次なるドキュメント

 私はこの時期に求職活動をしていた。

いや、働けるはずはないのだから本当のところは求職活動のフリをしていた。

退職してから収入が途絶えたため、僅かな失業給付でも受給しておかないと余計に落ち込む。

失業給付受給=就活することでもある、事情が有れば1年先延ばし出来るが私の場合先延ばししても働ける状況には遠いだろう。

働ける状況にないのに適当に求職票を書いてはハローワークに行った。

私は当然の権利行使だと思いながらも何かしら後ろめたい気持ちもあって職員の目が気になった。

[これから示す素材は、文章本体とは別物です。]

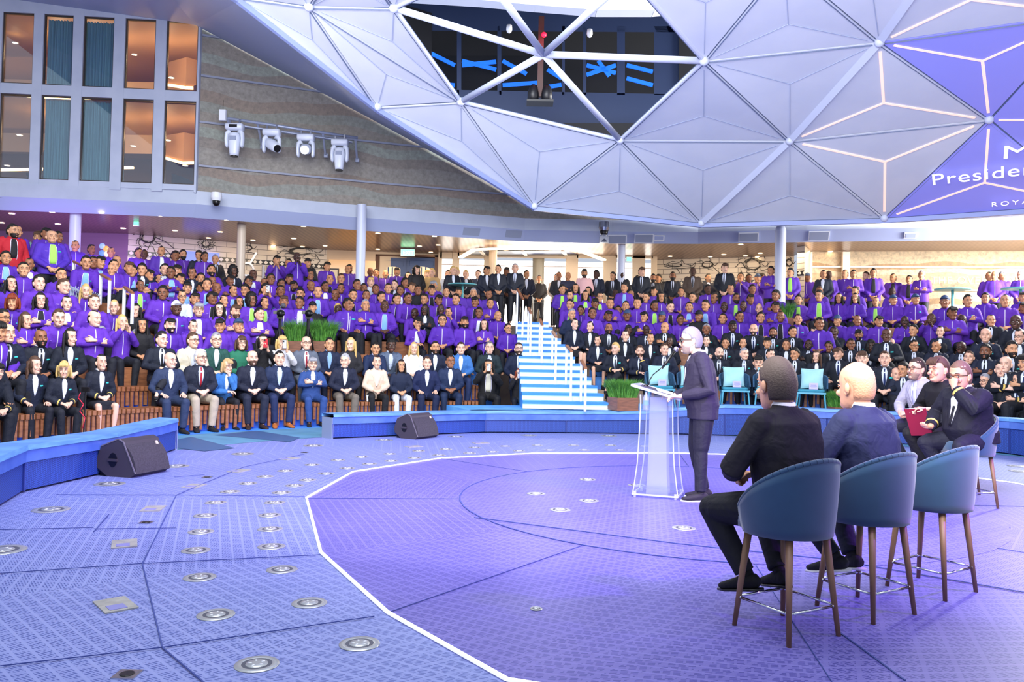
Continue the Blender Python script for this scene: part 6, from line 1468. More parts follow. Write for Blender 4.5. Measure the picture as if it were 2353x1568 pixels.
def phone_for(e,J,label,me=None):
    bpy.context.view_layer.update(); a=(J['wr'][0]+J['wr'][1])/2+V((.0,-.045,.105)); o=obj('phone',me or PHM); o.matrix_world=e.matrix_world@Matrix.Translation(a); tag(o,label,'phone')
for g_ in G:
    px,py,k,top,jk,sh_,pn,sk,hr_,hc_,ps_,yw,ex_,lab=g_
    p=PR(px,py,10.0+.7*k); z0=ZL[k]; sc_=min(max((p.z-z0)/1.205,.88),1.10)
    s=dict(top=top,jacket=jk,shirt=sh_,pants=pn,skin=SK[sk][0],hair=hr_,hairc=hc_,pose=ps_,yaw=yw,label=lab,group='guests on the lowest two benches',shoes='#15120f',vox=.0085,fem=False); s.update(ex_)
    s['wide']=s.get('wide',.93 if s['fem'] else 1.02)
    rz=facing(p.x,p.y,px)*.95
    J=kit(ps_,yw,s['fem'],.0085)[0]; hd=J['hd']*sc_; off=V((hd.x*math.cos(rz)-hd.y*math.sin(rz),hd.x*math.sin(rz)+hd.y*math.cos(rz)))*s['wide']
    e=person((p.x-off.x,p.y-off.y,z0),rz,s,sc_,2)
    if ps_=='phone': phone_for(e,J,{604:'red phone held up by the person in black with long dark hair',648:'dark phone held before the face of the blond person in white',1122:'small filming phone held by the person in the black hoodie',1192:'grey phone held by the person with long auburn hair'}[px],PHR if px==604 else None)
nphone=0
for o in [o for o in COL.objects if o.name.startswith('person') and 'label' in o and 'raising a phone' in o['label'] or (o.name.startswith('person') and 'holding up a phone' in o.get('label',''))]:
    a=V((-.02,-.40,1.20)) if 'raising' in o['label'] else V((-.02,-.35,1.52))
    bpy.context.view_layer.update(); q=obj('phone',PHM); q.matrix_world=o.matrix_world@Matrix.Translation(a); tag(q,('phone held by the '+o['label'])[:96].rsplit(' ',0)[0],'phone'); 
    ws=q['label'].replace(',','').split(); q['label']=' '.join(q['label'].split()[:15])
# ------------------------------------------------------------ bar stools
M_VEL=noise_mat('velvet_teal','#14385a','#1c466a',3.0,.85,bump=.1,sheen=.6,lo=.3,hi=.7); M_LEG=noise_mat('walnut','#74543e','#8a6850',8,.45,stretch=(3,3,.5)); 
def stool(loc,rz,label):
    e=empty('bar_stool',loc,rz,label,'stool','teal velvet bar stools')
    mb=MB().use(M_VEL); N=30; H=7; vs=[]; 
    for side in (0,1):
        for i in range(N+1):
            a=(-118+236*i/N); ar=math.radians(a); k_=max(0,math.cos(ar*.755)); top=.645+.275*k_**.85; 
            for j in range(H+1):
                t=j/H; z=.525+(top-.525)*t; r_=(.255+.018*t)*(1.0-.05*(1-t)**3)-(.034 if side else 0); ez=(1-abs(2*t-1)**6*.0)
                vs.append(V((math.sin(ar)*r_*.98,math.cos(ar)*r_*.95,z+(-.006 if side else 0))))
    M_=(N+1)*(H+1); fs=[]
    for sd in (0,1):
        for i in range(N):
            for j in range(H):
                a=sd*M_+i*(H+1)+j; fs.append([a,a+H+1,a+H+2,a+1])
    for i in range(N):
        a=i*(H+1)+H; fs.append([a,a+H+1,a+H+1+M_,a+M_]); a=i*(H+1); fs.append([a,a+H+1,a+H+1+M_,a+M_])
    for i in (0,N):
        for j in range(H): a=i*(H+1)+j; fs.append([a,a+1,a+1+M_,a+M_])
    mb.add(vs,fs); mb.build('backrest',parent=e,smooth=True)
    mb=MB().use(M_VEL); mb.loft([((0,-.015,.535),.19,.19),((0,-.015,.548),.222,.225),((0,-.018,.60),.228,.235),((0,-.018,.63),.212,.22),((0,-.015,.638),.15,.15)],n=32,ex=.8); mb.build('seat',parent=e,smooth=True)
    mb=MB().use(M_VEL); 
    for i in range(N):
        a0_=math.radians(-118+236*i/N); a1_=math.radians(-118+236*(i+1)/N); f_=lambda a:V((math.sin(a)*.256,math.cos(a)*.248,.653+.275*max(0,math.cos(a*.755))**.85)); mb.tube(f_(a0_),f_(a1_),.014,n=8,cap=False)
    mb.build('piping',parent=e,smooth=True)
    for x,y in ((-1,-1),(1,-1),(1,1),(-1,1)):
        mb=MB().use(M_LEG); mb.loft([(V((x*.135,y*.135,.54)),.021,.021),(V((x*.185,y*.185,.0)),.0125,.0125)],n=14); mb.build('leg',parent=e,smooth=True)
    mb=MB().use(M_CHROME); c=.175; r_=.0075; z=.16
    pts=[]
    for (x,y,a0_) in ((1,1,0),(-1,1,90),(-1,-1,180),(1,-1,270)):
        for t in (0,45,90): a=math.radians(a0_+t); pts.append(V((x*(c-.03)+.03*math.cos(a),y*(c-.03)+.03*math.sin(a),z)))
    for a,b in zip(pts,pts[1:]+pts[:1]): mb.tube(a,b,r_,n=8)
    mb.build('footrest',parent=e,smooth=True); return e
def rz_of(fx,fy): return math.atan2(fx,-fy)
S1=(FL(1685,1437)+FL(1930,1466))/2; S2=(FL(1868,1390)+FL(2112,1418))/2; S3=(FL(2033,1348)+FL(2248,1363))/2
stool(S1,rz_of(-.49,.87),'teal velvet bar stool under the person in a dark purple-lit jacket, nearest the camera')
stool(S2,rz_of(-.50,.86),'teal velvet bar stool under the bald person in a blue jacket')
stool(S3,rz_of(-.56,.83),'empty teal velvet bar stool with a violet-lit seat')
S4=FL(2225,1163); S5=S4+V((.33,.88,0)); S6=S5+V((.20,.80,0))
stool(S4,rz_of(-.97,-.15),'velvet bar stool under the officer with gold cuff stripes, its back glowing violet')
stool(S5,rz_of(-.97,-.18),'velvet bar stool under the person in black holding a red folder'); stool(S6,rz_of(-.97,-.2),'velvet bar stool under the person in a pale grey blazer')
# ------------------------------------------------------------ the six main figures
M_SOLE=mat('white_sole','#e4e4ee',.5)
def hero(J,loc,rz,s,yaw=0,pitch=0,fem=False,smile=False,vox=.0062,tilt=0,scale=1.0,sole=None,hs=1.07,long_coat=0,collar=True):
    K=garments(J,vox*1.15,long_coat=long_coat,collar=collar); K['shoe']=[shoe_mesh(J,0,sole=sole),shoe_mesh(J,1,sole=sole)]
    s['J']=J; s['K']=K; s['B']=skin_body(J,vox,yaw,pitch,fem,smile,hs,tilt=tilt); s['hs']=hs; s['wide']=1.0
    return person(loc,rz,s,scale,2)
# speaker at the lectern
J=pose('stand'); J['bulk']=1.13; J['belly']=.035; J['pel']=V((0,.03,.98)); J['wai']=V((0,.02,1.13)); J['che']=V((0,.0,1.32)); J['nec']=V((0,-.03,1.535)); J['hd']=V((0,-.10,1.665))
J['sh']=[V((-.17,-.01,1.445)),V((.17,-.01,1.445))]; J['el']=[V((-.26,.0,1.15)),V((.27,.05,1.15))]; J['wr']=[V((-.15,-.26,1.075)),V((.17,-.24,1.085))]
J['hand']=[((.1,-1,.05),(0,-.1,-1),(1,0,0),.55),((-.12,-1,-.05),(0,-.1,-1),(-1,0,0),.55)]
J['hip']=[V((-.09,.03,.95)),V((.09,.03,.95))]; J['kn']=[V((-.11,-.02,.52)),V((.09,.0,.52))]; J['an']=[V((-.12,.08,.095)),V((.10,.0,.095))]; J['toe']=[V((-.2,-1,0)),V((.15,-1,0))]
SPL=FL(1605,1150)
hero(J,SPL,rz_of(-.985,.05),dict(top='fsuit',shirtcollar=0,jacket='#262038',gl=.0042,shirt='#e8e6f4',pants='#1a182c',skin='#e2b8a4',hair='neat',hairc='#807c86',beard=1,beardc='#94807a',glasses=1,shoes='#26222c',label='grey-haired person in dark glasses and jacket speaking at the clear lectern'),yaw=.0,pitch=.06,sole=M_SOLE,long_coat=.03,collar=True,scale=.985)
def stool_pose(seat,lean,bulk,belly=0,spread=.17,hands='lap'):
    J=base_seated(seat,lean,bulk,belly,spread,.44)
    J['kn']=[V((-spread-.04,-.44,seat+.02)),V((spread+.02,-.44,seat+.02))]; J['an']=[V((-.13,-.22,.27)),V((.10,-.25,.27))]; J['toe']=[V((-.25,-.95,-.22)),V((.15,-.95,-.22))]
    z=seat-.46
    J['el']=[V((-.285*bulk,-.12-lean*.4,.75+z)),V((.285*bulk,-.12-lean*.4,.75+z))]; J['wr']=[V((-.07,-.36,.675+z)),V((.07,-.37,.685+z))]
    J['hand']=[((.75,-.5,-.25),(.2,.5,-.8),(.3,-.2,.9),.8),((-.75,-.5,-.25),(-.2,.5,-.8),(-.3,-.2,.9),.8)]
    return J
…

妻は最後の職が知的障害者の就労支援であったからハローワークに知り合いが多い。

そんな中で私に応対してくれた担当官に正直に家庭の事情を話した。

担当官は妻の病名を聞いた途端私を労わってくれる言葉を発し直ぐに承認印を押した。そして、

「給付期間の延長が受けられるかも知れませんから該当窓口で相談されよ」とアドバイスをしてくれた。

さすがに給付延長までの条件には相当しなかったが。

その担当官が妻のことを知っていたのかどうかは分からないが、以降私に応対してくれるのは決まってその担当官であった。

同じころ年金事務所から妻の国民年金未納額を支払えと催促状が来た。

私が退職してから妻は国民年金の対象者となったが障害年金の受給者でもあった。

そりゃおかしくないかい?と年金事務所に確認するとその場で支払い免除となった。

組織に属していると代行される手続きも個人になって自身で行うと面倒なことが多い。

でも、

深い泥に埋まって身動きできないような日常の中には、そんな予期せぬ挑戦状に微かに闘志が涌いたりした。

 妻の介護で頻繁に訪れる看護師のIさんは私を泥の中から救い出そうと1枚のチラシを置いていった。

そのチラシがきっかけとなって私は抜け出せないと思っていた泥沼の沈鬱から浮かび上がれたようだ。

アルコールを断つ試練は始まった。